The campaign was formed less than four weeks before the election and raised $1,077,500 in contributions. Most of the contributions came from local asbestos firms, including $250,000 from Maune Raichle in St. Louis, $250,000 from the Simmons Firm in Alton, and $235,000 from Gori Julian in Edwardsville.

Maune Raichle represents the Florida plaintiffs in the asbestos case being appealed by Ford on its motion to dismiss for lack of jurisdiction.  

Madison County is known for being the nation’s business asbestos docket, with roughly 10 percent of the cases coming from Illinois residents and less than 1 percent of the cases being filed on behalf of Madison County residents.

Ford sought dismissal from Dale and Irene Jeffs’ asbestos lawsuit in Madison County Circuit Court for lack of jurisdiction on June 26, 2015, through attorneys David Ybarra, James Bock and Ann Marie Frey of Greensfelder, Hemker & Gale in Belleville.

The company argues that its principal place of business is not in Illinois, it is not incorporated in Illinois and the defendant’s alleged conduct did not occur in Illinois.

The plaintiffs filed a 52-page response through attorneys Margaret Samadi and Nate Mudd of Maune Raichle Hartley French & Mudd in St. Louis on Oct. 8, 2015.

They argue that Ford has been an Illinois registered corporation since 1920 and “often sought the benefits and protection of Illinois laws.”

The plaintiffs also claim Ford built one of its largest assembly plants in Chicago.

“Despite Ford’s complete enmeshment in the Illinois economy, including exposing Illinois workers to asbestos, Ford would have this Court believe that it would violate Ford’s ‘due process’ to litigate in the state of Illinois,” the response states.

Ford replied on Oct. 23, 2015, calling the plaintiffs’ response “elaborated.”

Ford stated that the plaintiff’s argument that it consented to general jurisdiction in Illinois because it registered an agent in Illinois is at odds with the Supreme Court’s personal jurisdiction decision in Daimler.

“Daimler holds that the Due Process Clause prohibits a state from exercising general jurisdiction over a company merely because it conducts business, even extensive business, in the state.

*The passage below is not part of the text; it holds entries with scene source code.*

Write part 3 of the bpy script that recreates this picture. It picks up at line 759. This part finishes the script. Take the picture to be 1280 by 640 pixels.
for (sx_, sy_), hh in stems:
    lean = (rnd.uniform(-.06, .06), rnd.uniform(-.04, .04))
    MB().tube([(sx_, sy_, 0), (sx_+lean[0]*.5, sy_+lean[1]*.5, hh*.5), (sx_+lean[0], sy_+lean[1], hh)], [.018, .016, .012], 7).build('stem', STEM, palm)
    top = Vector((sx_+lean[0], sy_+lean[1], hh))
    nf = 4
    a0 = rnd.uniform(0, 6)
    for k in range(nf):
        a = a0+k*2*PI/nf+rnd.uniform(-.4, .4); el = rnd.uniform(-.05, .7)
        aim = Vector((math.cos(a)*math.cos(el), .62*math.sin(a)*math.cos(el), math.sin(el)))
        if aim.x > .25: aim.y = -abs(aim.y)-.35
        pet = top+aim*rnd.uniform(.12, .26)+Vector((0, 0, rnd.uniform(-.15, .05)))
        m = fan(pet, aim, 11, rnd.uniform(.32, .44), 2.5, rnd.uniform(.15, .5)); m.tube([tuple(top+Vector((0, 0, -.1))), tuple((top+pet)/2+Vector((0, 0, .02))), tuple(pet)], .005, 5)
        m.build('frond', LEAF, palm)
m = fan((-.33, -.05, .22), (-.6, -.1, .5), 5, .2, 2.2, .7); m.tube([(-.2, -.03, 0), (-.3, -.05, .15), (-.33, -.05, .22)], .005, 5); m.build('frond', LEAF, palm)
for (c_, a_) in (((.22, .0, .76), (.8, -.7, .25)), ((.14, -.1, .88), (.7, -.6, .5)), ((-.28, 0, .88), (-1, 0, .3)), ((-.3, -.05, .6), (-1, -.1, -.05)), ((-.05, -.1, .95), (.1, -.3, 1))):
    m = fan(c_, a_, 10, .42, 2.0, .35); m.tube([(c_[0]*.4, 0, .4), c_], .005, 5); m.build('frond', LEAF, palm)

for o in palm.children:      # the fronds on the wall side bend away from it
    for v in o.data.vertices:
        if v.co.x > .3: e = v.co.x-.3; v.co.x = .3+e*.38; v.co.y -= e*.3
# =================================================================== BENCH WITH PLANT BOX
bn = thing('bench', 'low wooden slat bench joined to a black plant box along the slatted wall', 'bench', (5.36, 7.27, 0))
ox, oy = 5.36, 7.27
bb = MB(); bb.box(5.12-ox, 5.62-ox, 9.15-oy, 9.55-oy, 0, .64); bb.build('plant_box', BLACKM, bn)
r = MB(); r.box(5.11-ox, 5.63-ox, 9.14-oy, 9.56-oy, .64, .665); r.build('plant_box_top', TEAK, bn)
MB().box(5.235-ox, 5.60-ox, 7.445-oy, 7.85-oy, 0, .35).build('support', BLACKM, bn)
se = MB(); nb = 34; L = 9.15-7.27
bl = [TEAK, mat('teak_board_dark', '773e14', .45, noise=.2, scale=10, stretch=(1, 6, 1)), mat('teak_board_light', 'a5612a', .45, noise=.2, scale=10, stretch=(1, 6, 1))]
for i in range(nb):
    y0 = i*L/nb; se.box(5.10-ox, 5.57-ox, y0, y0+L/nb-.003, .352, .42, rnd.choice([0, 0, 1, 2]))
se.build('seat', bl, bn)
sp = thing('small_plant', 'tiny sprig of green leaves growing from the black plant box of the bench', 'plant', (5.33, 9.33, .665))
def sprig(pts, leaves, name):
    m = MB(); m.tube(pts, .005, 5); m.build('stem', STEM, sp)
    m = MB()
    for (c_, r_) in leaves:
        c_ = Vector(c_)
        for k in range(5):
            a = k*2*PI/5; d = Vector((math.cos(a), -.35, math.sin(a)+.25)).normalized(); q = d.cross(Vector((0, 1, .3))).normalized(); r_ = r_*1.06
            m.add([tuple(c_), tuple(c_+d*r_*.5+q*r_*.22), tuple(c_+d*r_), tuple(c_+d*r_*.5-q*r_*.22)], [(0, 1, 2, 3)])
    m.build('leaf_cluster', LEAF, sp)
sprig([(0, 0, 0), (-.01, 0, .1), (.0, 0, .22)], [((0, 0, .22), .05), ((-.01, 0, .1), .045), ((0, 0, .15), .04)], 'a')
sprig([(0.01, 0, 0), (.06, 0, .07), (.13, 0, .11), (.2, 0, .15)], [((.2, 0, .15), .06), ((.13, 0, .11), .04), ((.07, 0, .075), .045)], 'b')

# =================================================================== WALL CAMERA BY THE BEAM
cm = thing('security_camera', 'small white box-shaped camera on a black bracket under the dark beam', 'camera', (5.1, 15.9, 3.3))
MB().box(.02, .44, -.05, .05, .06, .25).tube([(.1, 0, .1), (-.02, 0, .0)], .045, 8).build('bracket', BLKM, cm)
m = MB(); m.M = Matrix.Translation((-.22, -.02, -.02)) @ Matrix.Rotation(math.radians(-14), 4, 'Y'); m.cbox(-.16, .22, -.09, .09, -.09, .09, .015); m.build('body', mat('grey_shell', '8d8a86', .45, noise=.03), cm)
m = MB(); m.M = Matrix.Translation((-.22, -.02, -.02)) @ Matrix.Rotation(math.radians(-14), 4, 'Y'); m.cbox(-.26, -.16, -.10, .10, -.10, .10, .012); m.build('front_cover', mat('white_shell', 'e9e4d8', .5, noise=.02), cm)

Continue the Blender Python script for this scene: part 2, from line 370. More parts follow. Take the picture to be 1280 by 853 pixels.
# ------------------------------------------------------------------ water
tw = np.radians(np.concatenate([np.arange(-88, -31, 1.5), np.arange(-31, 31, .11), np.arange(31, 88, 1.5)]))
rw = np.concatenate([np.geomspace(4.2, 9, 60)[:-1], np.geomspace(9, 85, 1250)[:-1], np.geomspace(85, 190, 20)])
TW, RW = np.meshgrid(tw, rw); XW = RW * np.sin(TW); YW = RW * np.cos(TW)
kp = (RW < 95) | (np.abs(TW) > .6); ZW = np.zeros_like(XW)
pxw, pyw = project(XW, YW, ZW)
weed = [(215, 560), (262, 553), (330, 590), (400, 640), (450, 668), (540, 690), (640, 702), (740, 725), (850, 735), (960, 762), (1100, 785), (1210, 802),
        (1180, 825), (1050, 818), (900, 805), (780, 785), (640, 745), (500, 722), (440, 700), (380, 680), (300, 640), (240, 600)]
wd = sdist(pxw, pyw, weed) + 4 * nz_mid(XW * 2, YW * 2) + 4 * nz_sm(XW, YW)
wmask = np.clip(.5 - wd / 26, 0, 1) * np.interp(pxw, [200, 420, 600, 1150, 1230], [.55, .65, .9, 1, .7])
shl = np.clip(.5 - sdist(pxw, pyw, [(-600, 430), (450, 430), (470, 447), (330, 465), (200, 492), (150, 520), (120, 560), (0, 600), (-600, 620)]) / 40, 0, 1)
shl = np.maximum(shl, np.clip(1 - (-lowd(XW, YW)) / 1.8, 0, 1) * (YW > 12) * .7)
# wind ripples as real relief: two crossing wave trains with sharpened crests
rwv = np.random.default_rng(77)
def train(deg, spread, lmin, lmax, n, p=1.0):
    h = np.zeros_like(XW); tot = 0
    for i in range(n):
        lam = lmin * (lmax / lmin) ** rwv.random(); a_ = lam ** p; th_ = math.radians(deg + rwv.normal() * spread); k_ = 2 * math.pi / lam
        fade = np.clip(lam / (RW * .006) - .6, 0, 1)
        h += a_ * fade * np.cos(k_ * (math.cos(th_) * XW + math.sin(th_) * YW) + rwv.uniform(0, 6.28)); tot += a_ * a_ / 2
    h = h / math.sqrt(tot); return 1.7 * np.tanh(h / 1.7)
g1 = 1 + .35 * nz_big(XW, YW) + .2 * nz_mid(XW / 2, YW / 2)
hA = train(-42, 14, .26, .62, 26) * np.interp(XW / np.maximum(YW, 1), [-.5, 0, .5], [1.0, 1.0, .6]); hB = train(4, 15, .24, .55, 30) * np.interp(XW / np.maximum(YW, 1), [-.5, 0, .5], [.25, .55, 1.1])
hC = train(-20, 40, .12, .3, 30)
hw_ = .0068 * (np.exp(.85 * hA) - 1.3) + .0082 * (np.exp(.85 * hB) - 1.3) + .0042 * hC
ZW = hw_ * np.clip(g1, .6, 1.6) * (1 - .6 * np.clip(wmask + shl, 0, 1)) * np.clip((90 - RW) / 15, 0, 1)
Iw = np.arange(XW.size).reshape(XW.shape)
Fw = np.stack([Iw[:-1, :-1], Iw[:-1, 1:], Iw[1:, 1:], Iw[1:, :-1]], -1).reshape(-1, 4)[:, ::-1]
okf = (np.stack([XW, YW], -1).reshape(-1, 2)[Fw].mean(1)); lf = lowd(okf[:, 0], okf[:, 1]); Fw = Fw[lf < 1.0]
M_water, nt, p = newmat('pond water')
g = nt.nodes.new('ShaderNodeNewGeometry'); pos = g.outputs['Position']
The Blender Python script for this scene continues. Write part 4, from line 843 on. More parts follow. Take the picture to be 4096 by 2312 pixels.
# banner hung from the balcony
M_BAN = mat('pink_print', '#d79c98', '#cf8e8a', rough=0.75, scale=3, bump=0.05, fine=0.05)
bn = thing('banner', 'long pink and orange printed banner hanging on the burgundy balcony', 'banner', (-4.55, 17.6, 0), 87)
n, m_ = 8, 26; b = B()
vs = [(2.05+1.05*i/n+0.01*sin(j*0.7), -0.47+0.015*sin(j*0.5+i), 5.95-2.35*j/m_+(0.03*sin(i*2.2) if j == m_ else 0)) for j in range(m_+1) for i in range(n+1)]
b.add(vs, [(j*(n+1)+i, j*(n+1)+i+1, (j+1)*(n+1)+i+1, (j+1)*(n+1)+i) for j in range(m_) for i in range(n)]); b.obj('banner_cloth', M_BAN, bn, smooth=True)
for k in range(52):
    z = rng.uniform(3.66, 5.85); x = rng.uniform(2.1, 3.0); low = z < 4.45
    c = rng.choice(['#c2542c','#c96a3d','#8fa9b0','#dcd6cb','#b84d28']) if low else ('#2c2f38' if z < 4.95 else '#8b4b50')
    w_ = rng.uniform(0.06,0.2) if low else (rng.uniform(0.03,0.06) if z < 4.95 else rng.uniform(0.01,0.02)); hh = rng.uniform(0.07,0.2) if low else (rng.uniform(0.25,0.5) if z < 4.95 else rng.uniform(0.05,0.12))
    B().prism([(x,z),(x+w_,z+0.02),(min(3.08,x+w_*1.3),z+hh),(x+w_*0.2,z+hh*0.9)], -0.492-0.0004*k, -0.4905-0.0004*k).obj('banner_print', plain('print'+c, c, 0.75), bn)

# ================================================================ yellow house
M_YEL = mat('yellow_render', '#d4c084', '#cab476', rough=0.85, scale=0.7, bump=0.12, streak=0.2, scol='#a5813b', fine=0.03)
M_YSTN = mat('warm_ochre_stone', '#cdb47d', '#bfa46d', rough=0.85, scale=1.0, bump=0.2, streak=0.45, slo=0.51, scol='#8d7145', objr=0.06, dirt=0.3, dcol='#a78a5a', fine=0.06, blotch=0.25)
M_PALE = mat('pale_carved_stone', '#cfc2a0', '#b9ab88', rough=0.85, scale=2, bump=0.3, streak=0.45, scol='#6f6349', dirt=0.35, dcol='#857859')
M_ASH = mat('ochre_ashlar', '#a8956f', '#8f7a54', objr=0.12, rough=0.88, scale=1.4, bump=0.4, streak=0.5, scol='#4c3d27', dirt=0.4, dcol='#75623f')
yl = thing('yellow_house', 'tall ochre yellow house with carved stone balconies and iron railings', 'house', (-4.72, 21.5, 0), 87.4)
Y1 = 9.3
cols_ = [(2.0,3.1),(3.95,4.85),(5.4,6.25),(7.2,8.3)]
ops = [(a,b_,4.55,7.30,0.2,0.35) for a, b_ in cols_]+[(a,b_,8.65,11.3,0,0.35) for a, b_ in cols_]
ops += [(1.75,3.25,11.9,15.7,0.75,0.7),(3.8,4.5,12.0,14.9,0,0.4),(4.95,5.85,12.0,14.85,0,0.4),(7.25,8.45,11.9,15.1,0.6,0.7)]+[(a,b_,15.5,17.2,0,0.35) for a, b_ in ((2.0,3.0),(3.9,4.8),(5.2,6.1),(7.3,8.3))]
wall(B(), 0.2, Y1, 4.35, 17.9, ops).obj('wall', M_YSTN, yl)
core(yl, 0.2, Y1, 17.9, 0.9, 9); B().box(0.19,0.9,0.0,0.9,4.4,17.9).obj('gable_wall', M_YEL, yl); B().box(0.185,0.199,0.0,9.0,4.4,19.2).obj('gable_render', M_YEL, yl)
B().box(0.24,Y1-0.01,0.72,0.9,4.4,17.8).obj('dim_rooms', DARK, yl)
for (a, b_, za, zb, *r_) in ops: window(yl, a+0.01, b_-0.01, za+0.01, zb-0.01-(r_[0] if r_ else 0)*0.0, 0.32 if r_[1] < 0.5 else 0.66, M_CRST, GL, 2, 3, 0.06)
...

“It would render Daimler – and the due process protections it enforces – meaningless to say that complying with the ministerial requirements necessary to conduct that business suffices to subject the company to the general jurisdiction that otherwise would be lacking,” the reply states.

Madison County Associate Judge Stephen Stobbs denied Ford’s motion to dismiss on Nov. 6, 2015. While he noted that Michigan is its principal place of business and Delaware is its state of incorporation, Stobbs concluded that Ford’s contacts with Illinois were sufficient to justify jurisdiction.

Stobbs further held that Ford consented to jurisdiction by registering with Illinois and appointing an agent for service of process.

An amicus brief filed by the Coalition for Litigation Justice argues that “nothing in the relevant statutes actually calls for consent to general jurisdiction, or advises an out-of-state corporation that by registering to do business or appointing an agent it is subjecting itself to general jurisdiction in Illinois.”

Ford appealed.

Oral arguments have not yet been set in the case.

Barberis defeated Democrat opponent Brad Bleyer, circuit judge in Williamson County by a margin of 56-44 and Moore defeated Democrat opponent Jo Beth Weber, circuit judge in Jefferson County, by a margin of 54-46 percent.